One may begin the exercise of visualizing our solar system from the Outside going inwards, or they may start from the Inside, going outwards from our Sun.   I think doing both is best, starting from the inner core of our solar system, the Sun.  But before we do that, we must remember that the star we revolve about daily itself was formulated back during that mysterious event of our solar system's birth.
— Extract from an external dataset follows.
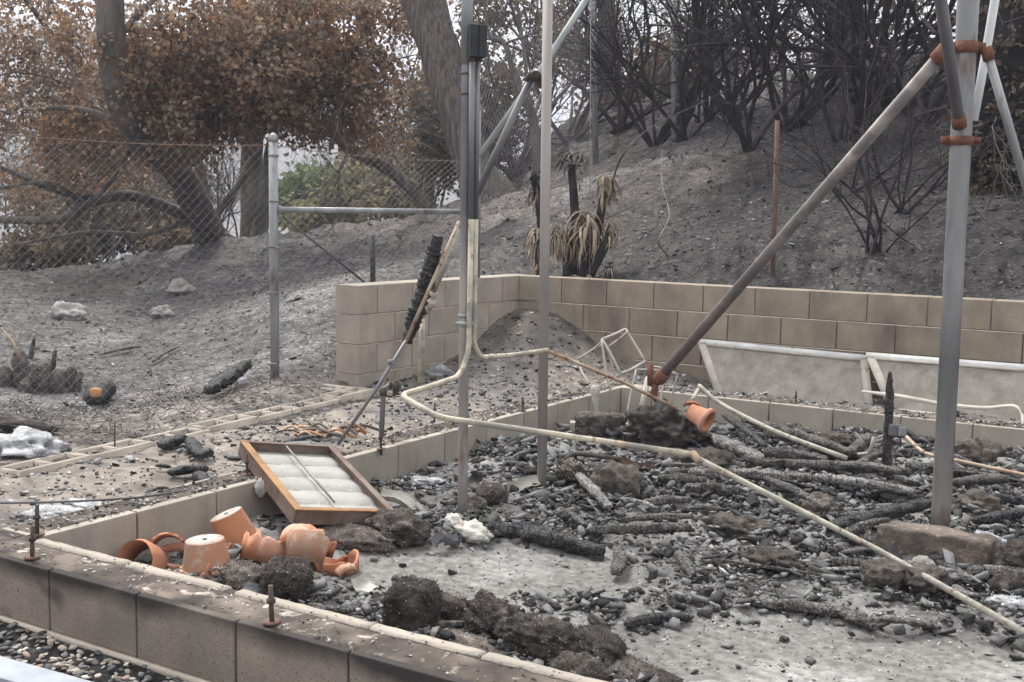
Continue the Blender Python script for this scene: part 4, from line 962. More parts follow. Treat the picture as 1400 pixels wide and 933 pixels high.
lump('sackcloth_heap', 'crumpled pale plaster heap at the foot of the tall pole', 'plaster heap', GL(648, 738, .03), (.10, .07, .05), (0, .1, -.2), m='plaster', seed=33, amp=.3, power=1.3)
lump('plaster_piece', 'small curled cream plaster piece left of the pale heap', 'plaster piece', GL(620, 726, .03), (.045, .03, .04), m='plaster', seed=34, amp=.3)
def ashheap(label, px, py, r, seed, t=1.): lump('ash_heap', label, 'ash heap', GL(px, py, r[2]*.2), r, m='white_ash', seed=seed, amp=.35, fs=2.5, fine=.12, hair=400, tintv=t)
ashheap('white fluffy ash heap at the left edge under the black mat', 35, 615, (.2, .14, .07), 40, 1.)
ashheap('white ash patch beside the two corner bolts', 75, 705, (.12, .09, .025), 41)
ashheap('white ash streak behind the corner bolts', 120, 695, (.13, .06, .02), 42)
ashheap('white ash spill under the standing metal legs', 868, 588, (.11, .09, .03), 43)
ashheap('white ash patch along the left wall behind the tall pole', 585, 662, (.13, .06, .025), 44, .8)
ashheap('fluffy white ash against the right end of the stone block', 1350, 748, (.07, .06, .05), 45)
ashheap('fluffy white ash at the right edge by the dark clod', 1390, 832, (.09, .05, .03), 46)
ashheap('pale ash tuft inside the retaining wall left of the tall pole', 602, 512, (.09, .05, .05), 47, .8)
ashheap('pale ash patch in the beams under the long conduit', 1030, 700, (.08, .05, .025), 48, .6)
lump('black_mat', 'black curled burnt mat over the white ash at the left edge', 'mat', GL(18, 592, .05), (.22, .1, .03), (0, .15, .5), m='root', seed=49, amp=.2)
for k, (px, py, r, lab) in enumerate([(247, 402, .19, 'grey boulder on the far slope behind the fence, highest of three'), (222, 434, .15, 'pale flat rock on the slope below the grey boulder'), (93, 436, .2, 'low grey rock on the slope at far left')]):
    lump('boulder', lab, 'rock', GL(px, py, r*.25), (r*.95, r, r*.6), m='stone_pale', seed=60+k, sub=4, power=1.25, amp=.38, fs=1.8, fine=.05)
lump('broken_concrete', 'white broken concrete lump hanging at the wall edge left of the rusty frame', 'concrete', atz(357, 668, .19), (.035, .03, .045), m='stone_pale', seed=64, sub=3, power=1.4)
lump('pale_stone', 'pale stone at the foot of the stone block', 'stone', GL(1262, 782, .03), (.05, .035, .04), m='stone_pale', seed=65, sub=3, power=1.3)
# the stone block at the pole
q = atz(1192, 760, .02)
sb = thing('stone_block', 'rough brown rectangular stone block at the foot of the thick pole', 'stone block', q)
v, f = ICO[5]; v = v/((np.abs(v)**14).sum(1)**(1/14))[:, None]
v = v*np.array([.255, .07, .062]); v += fbm(v[:, 0]*14, v[:, 1]*14, v[:, 2]*14, 5)[:, None]*.006
pA = atz(1196, 758, .0); pB = atz(1352, 786, .0); aa = math.atan2(pB[1]-pA[1], pB[0]-pA[0]); ln = np.linalg.norm(pB-pA)
v[:, 0] *= ln/2/.255
SB = (pA[0], pA[1], cos(aa), sin(aa))
mb = MB(); mb.add(v, f); o = mb.build('stone_body', M['stone_brown'], sb); o.location = Vector(list((pA+pB)/2+np.array([-sin(aa)*.07, cos(aa)*.07, .066])-q)); o.rotation_euler = (0, .0, aa)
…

Stars are formed from molecular clouds.   Our Sun is about 8.5 kiloparsecs from the center of our Milky Way Galaxy.   A parsec is 3.26 light years.  A kiloparsec (kpc) is one thousand times that, so three-thousand two-hundred and sixty-two light years.   To give us a better idea, our galaxy is measured as being somewhere in between 31 and 37 kiloparsecs in diameter, while being only one-third of a kiloparsec thick.   Here's a rough diagram (appropriated courtesy of the GNU Free Documentation License under Creative Commons):



The Globular clusters are spherical collections of stars which orbit a galactic core as a satellite.  


They exist within the galactic halo, that spherical region surrounding a galaxy which extends past the more visible and flattened disc-like portion more immediate to it.   There is both an inner halo and an outer halo; our Sun appears to be situated roughly where the inner halo ends and the outer halo begins.


 a 360 degree view of our galaxy





It's best to think of the cosmos as a nested set of spheres within spheres.  Our Milky Way Galaxy is a gigantic sphere of stars, wherein each star is nested, in turn, within a great spherical area of planetary bodies, such as our own Oort Cloud, for example.  At the core of which burns a single star.